Nothing unclean will enter it, nor anyone who practises abomination or falsehood …

Well, those are clearly references to the Jewish Law. Obviously you can take those words as literally as you like. Some people would say that if the Jewish Law, in Leviticus for example, identifies something as an abomination or falsehood, then clearly this passage in Revelation is suggesting that people who do those things will not end up in heaven.

Alternatively, as I think I would prefer to do, you can take this as an attempt to perceive the imperceptible, to perceive the divine with human eyes, and to say that in heaven, in the realm of God, there is by definition nothing that is faulty, nothing that is false or untrue. That goes rather wider than narrow considerations of particular laws and particular customs or moral principles which may have been grounded in the needs of the society at a particular time and place.

Similarly, the idea that only those who ‘are written in the Lamb’s book of life’ can enter heaven is a concept which has exercised the church over the years. John Calvin took this as evidence of predestination, that only those whom God had chosen in advance would go to heaven, would be saved.

That caused quite some controversy, because if people are either saved or not, irrespective of what they may do or what they may believe, then you could argue that there’s no real point in behaving well.

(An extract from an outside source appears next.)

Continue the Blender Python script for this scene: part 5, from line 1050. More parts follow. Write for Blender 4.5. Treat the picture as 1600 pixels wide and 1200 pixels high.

We believe now, following Arminius, that this is too narrow, that God’s saving grace is open to everyone who believes and trusts in Jesus.

Then there’s the river of the water of life, the tree of life, with its twelve kinds of fruit, one fruit for each month, and its special leaves which ‘are for the healing of the nations’, presumably the idea being that they provide natural remedies. Let’s remember that the most common drug in the world, aspirin, was originally made from the bark of a tree.

But this isn’t biochemistry or physics; it is revelation. It is one man’s attempt to describe what is beyond description. The river of the water of life is a metaphor for something which is life-giving. If you don’t water your flowers, they die. So the water must in some sense be life-giving. Having fruit which is appropriate to each season is good. Now of course, with air freight and supermarkets, we can have seasonal fruit all the year round, but it doesn’t contradict the principle that we rely on God’s creation for nourishment at all times.

Now in the Old Testament, the Israelites never did anything important without prayer, and without a prophet consulting God – and God either supporting them or not supporting them in what they were doing. God was a present reality. If they obeyed him, God would support them. He would support them in a military way, overturning the captivity in Egypt, parting the waters and bringing them into the Promised Land. But Moses, the great prophet and the great leader, wasn’t allowed to go into the Promised Land because his people Israel had been so fractious and disobedient.

When the United Nations are deliberating whether to intervene in Syria, you can be pretty sure they won’t bring into their deliberations any consideration of God or what God would want in those circumstances. Which do you think would be a better way, the ancient Israelite way, consulting a prophet – or do you think that the modern way, a debate in the United Nations, would be likely to give a better outcome?

If George W. Bush and Tony Blair had tried to discern what God’s will would be, before they decided to invade Iraq, I wonder if the outcome would have been different. Perhaps they did spend time in prayer on it. It’s just that we haven’t heard about it. I wonder.

What would be good for our world leaders, would be good for us too. The message which we can take from these lessons as we approach Ascension, is to remember that the Lord is here. His Spirit is with us. He’s not an elephant in the room – but we’re not alone. Therefore let us not forget, or even ignore, Him, but, in our prayers and in all the decisions in our lives, let us allow the Lord to be a real presence.